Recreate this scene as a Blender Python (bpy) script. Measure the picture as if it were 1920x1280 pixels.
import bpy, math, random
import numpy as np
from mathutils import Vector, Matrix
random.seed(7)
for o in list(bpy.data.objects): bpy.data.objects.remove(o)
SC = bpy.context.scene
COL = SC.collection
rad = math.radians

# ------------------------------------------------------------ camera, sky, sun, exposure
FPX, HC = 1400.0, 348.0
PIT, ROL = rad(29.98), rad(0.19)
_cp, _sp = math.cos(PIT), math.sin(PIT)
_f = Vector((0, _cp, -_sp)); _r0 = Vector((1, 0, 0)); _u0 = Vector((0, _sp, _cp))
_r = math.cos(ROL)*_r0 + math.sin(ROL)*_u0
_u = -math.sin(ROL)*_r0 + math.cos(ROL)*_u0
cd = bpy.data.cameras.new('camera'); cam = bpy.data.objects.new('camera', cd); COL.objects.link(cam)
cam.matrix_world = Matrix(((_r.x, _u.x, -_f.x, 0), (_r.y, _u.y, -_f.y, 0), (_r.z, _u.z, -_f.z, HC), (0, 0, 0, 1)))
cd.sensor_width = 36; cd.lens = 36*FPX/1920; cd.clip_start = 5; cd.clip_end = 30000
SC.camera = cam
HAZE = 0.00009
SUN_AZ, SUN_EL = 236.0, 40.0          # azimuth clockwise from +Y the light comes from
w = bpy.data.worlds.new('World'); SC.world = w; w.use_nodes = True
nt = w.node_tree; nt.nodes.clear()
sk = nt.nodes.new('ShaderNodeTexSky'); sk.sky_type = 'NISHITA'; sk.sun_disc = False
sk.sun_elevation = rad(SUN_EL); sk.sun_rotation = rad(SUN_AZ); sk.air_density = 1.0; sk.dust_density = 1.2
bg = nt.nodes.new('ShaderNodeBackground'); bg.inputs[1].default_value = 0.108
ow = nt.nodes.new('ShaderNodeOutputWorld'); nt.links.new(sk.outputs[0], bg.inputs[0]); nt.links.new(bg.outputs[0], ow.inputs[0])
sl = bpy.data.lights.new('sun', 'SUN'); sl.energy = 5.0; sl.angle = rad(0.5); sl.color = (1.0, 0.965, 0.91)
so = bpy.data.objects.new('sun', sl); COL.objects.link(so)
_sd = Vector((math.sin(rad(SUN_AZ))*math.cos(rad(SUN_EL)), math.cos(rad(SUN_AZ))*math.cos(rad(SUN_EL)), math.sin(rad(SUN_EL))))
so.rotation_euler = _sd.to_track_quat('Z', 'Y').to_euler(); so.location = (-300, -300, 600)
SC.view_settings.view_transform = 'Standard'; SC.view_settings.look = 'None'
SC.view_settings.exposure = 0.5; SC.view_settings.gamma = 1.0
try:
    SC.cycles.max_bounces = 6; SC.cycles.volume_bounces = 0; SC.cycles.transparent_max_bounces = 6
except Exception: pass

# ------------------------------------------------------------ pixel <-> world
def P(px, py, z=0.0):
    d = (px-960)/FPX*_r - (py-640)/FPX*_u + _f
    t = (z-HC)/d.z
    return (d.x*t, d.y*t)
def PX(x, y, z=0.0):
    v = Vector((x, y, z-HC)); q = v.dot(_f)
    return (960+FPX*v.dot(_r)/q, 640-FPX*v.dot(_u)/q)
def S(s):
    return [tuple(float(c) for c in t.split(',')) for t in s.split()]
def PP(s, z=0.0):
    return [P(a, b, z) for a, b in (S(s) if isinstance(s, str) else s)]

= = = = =

DESCRIPTION OF THE TASK | Each line from the start of the listing above through the line containing "rad = math.radians" should be copied exactly, please, with no other lines added.

FINISHED TASK |
Recreate this scene as a Blender Python (bpy) script. Measure the picture as if it were 1920x1280 pixels.
import bpy, math, random
import numpy as np
from mathutils import Vector, Matrix
random.seed(7)
for o in list(bpy.data.objects): bpy.data.objects.remove(o)
SC = bpy.context.scene
COL = SC.collection
rad = math.radians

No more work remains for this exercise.